Monday, May 16, 2016

Documentary on transformative works in France

French transformative fandom and its perilous legal status: Emmanuelle Debats talks about her documentaries about French fandom.  Excerpts:
 
My first reaction to fanfiction was surprise and shock. I mean I had the basic French reaction: “How can someone write from a work belonging to someone else?” Then, I discovered fansites, generosity, enthusiasm. I made my own interpretation of fanworks as an instinctive resistance to some kind of starvation. Fanworks appeared to me as a victory, a very smart tactic.
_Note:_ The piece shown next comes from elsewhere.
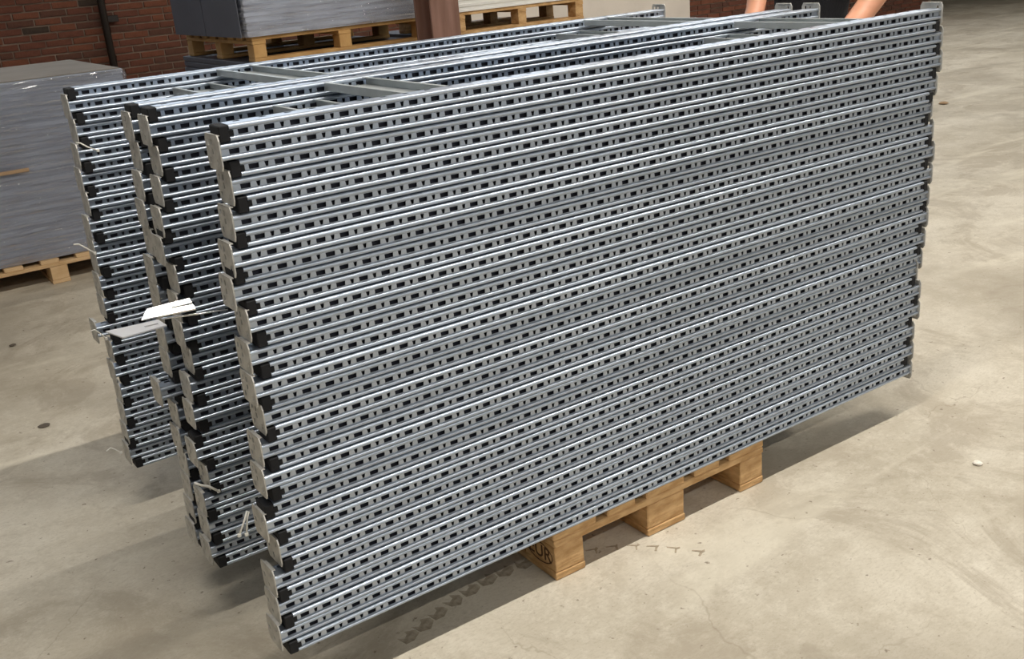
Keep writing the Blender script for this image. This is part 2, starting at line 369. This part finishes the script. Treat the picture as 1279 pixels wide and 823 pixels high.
ORD = ['topmost', 'second', 'third', 'fourth', 'fifth', 'sixth', 'seventh', 'eighth', 'ninth', 'tenth', 'eleventh', 'twelfth', 'thirteenth', 'fourteenth', 'fifteenth', 'sixteenth',
       'seventeenth', 'eighteenth', 'nineteenth', 'twentieth', 'twenty-first', 'twenty-second', 'twenty-third', 'twenty-fourth', 'twenty-fifth', 'twenty-sixth', 'twenty-seventh',
       'twenty-eighth', 'twenty-ninth', 'thirtieth', 'thirty-first', 'thirty-second', 'thirty-third', 'lowest']
TYPES = 'cpcpcpcpcpcpcpcpcpcpcpccpccpcpcpcc'   # replaced below by the counted order
TYPES = ''.join('c' if i in (1, 3, 5, 7, 9, 11, 13, 15, 17, 19, 21, 23, 24, 26, 28, 30, 32, 34) else 'p' for i in range(1, 35))
XS = [-.5232, -.5474, -.5134, -.5366, -.5106, -.5467, -.5251, -.5607, -.5431, -.5695, -.5289, -.5521, -.5197, -.5611, -.5233, -.5652, -.5348, -.5554, -.5357, -.5724, -.5402, -.5796,
      -.5463, -.5679, -.5920, -.5506, -.5731, -.5487, -.5955, -.5711, -.5975, -.5702, -.6056, -.5703]
Z0 = .144 + PH / 2 + .0006
def build_stack(which, y0, depth, xs, yj, types, gname, zbase=0):
    BM = brace_mesh(depth - 2 * PD - .002, .115)
    for i in range(34):
        z = Z0 + (33 - i) * DZ + zbase; t = types[i]; x0 = xs[i]
        end = 'black end caps' if t == 'c' else 'steel foot plates'
        pos = ('%s frame of the %s stack' % (ORD[i], which)) if i in (0, 33) else '%s frame down in the %s stack' % (ORD[i], which)
        T = thing('upright_frame', '%s, galvanised, with %s at the left' % (pos, end), 'frame', (x0, y0 + yj[i], z), group=gname)
        for k, yy in ((0, 0), (1, depth - PD)):
            link('post', POST, T, (0, yy, 0))
            if t == 'c':
                link('end_cap', CAP, T, (0, yy, 0)); o = link('foot_plate', PLATE[(i + k) % 2], T, (LP, yy, 0)); o.scale.x = -1
            else:
                link('foot_plate', PLATE[(i + k) % 2], T, (0, yy, 0)); o = link('end_cap', CAP, T, (LP, yy, 0)); o.scale.x = -1
        for bx in ((.413, 1.835) if t == 'c' else (.296, 1.725)):
            link('cross_brace', BM, T, (bx, PD + .001, 0))
YJ = [R.uniform(-.002, .002) for _ in range(34)]
for i, d in {15: -.005, 16: -.004, 11: -.003, 18: -.003, 21: -.004, 4: -.002, 7: -.003, 25: -.003, 27: -.004, 29: -.003, 31: -.002}.items(): YJ[i] += d
build_stack('front', 0, .512, XS, YJ, TYPES, 'galvanised upright frames of the front stack')
T2 = ''.join('c' if i % 2 == 0 else 'p' for i in range(34)); T2 = T2[:14] + T2[13:33]
XS2 = [-.535 - .0019 * i + R.uniform(-.008, .008) + (-.010 if T2[i] == 'p' else .020) for i in range(34)]; XS2[0] = -.530; XS2[33] -= .0
XS2[20] -= .03; XS2[13] -= .01
build_stack('rear', .575, .688, XS2, [R.uniform(-.004, .004) for _ in range(34)], T2, 'galvanised upright frames of the rear stack')

# ------------------------------------------------------------------ pallets
def pallet(label, loc, rz=0, wood='wood', W=.8, D=1.2, boards=(.145, .1, .145, .1, .145), block_rows=3, block_w=(.1, .145, .1), brand=False, group=None, bl=.145):
    t = thing('wooden_pallet', label, 'pallet', loc, group, rz); m = M[wood]
    def part(n, x0, y0, z0, x1, y1, z1):
        s = MB().bevbox(0, 0, 0, x1 - x0, y1 - y0, z1 - z0, .003)
        s.v = [(a + R.uniform(-.001, .001), b_ + R.uniform(-.001, .001), c) for a, b_, c in s.v]
        return obj(n, s, m, t, (x0, y0, z0))
    gap = (W - sum(boards)) / (len(boards) - 1); x = 0
    for b_ in boards: part('deck_board', x, 0, .122, x + b_, D, .144); x += b_ + gap
    nb_ = len(block_w); bx = [0]; 
    g2 = (W - sum(block_w)) / (nb_ - 1); xx = [sum(block_w[:i]) + g2 * i for i in range(nb_)]
    ys = [(D - bl) * j / (block_rows - 1) for j in range(block_rows)]
    for y in ys: part('stringer_board', 0, y, .100, W, y + bl, .122)
    first = None
    for x, bw in zip(xx, block_w):
        part('bottom_board', x, 0, 0, x + bw, D, .022)
        for y in ys:
            o = part('block', x + .002, y + .002, .022, x + bw - .002, y + bl - .002, .100)
            if first is None: first = o
    if brand:
        cu = bpy.data.curves.new('mark', 'FONT'); cu.body = 'EUR'; cu.size = .058; cu.extrude = .0006; cu.align_x = 'CENTER'; cu.align_y = 'CENTER'
        tmp = bpy.data.objects.new('tmp', cu); COL.objects.link(tmp); dg = bpy.context.evaluated_depsgraph_get()
        me = bpy.data.meshes.new_from_object(tmp.evaluated_get(dg)); bpy.data.objects.remove(tmp)
        me.materials.clear(); me.materials.append(M['stamp'])
        bm = bmesh.new(); bm.from_mesh(me); n = 32; ring = []
        for k in range(n):
            a = 2 * math.pi * k / n; ring.append((bm.verts.new((.060 * math.cos(a), .032 * math.sin(a), .0006)), bm.verts.new((.056 * math.cos(a), .028 * math.sin(a), .0006))))
        for k in range(n):
            a, b_ = ring[k]; c, d = ring[(k + 1) % n]; bm.faces.new((a, c, d, b_))
        bm.to_mesh(me); bm.free()
        st = link('burned_mark', me, first, (-.0008, .0715, .039)); st.rotation_euler = (math.pi / 2, 0, -math.pi / 2)
        st['label'] = 'burned oval mark on the corner block'
    return t
pallet('wooden pallet carrying the front and rear stacks of steel frames', (.157, .004, 0), brand=True)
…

Taking stuff from the canon and changing them is very wise: it means accepting being a fan, instead of fighting against it….
 
Due to our “droit d’auteur” (rights of the creator), fanfiction’s status in France remains fragile. Although it is a very popular hobby among young people, it remains totally illegal. In my opinion, that means people writing fanfiction are pretending they live in another country or simply ignore the law, and the European members of the Parliament pretend this popular culture (along with all the people involved in it) does not exist….
 
Fair Use makes a huge difference. … In France, we are living in the most hypocritical time…. The fact that European Members of the Parliament get in contact only with right­holders is very alarming. The law should provide shelter to the weakest, the amateur, or the young, the not self-confident ones, and it does not. I hope some day transformative works are protected by our law.

1 comment:

Anonymous said...

French law is protecting transformative work but not any transformative use of a previous work is legal. Some (many) are under legal exceptions (parody, quotation...), or jurisprudence (Freedom of creation principle may prevail).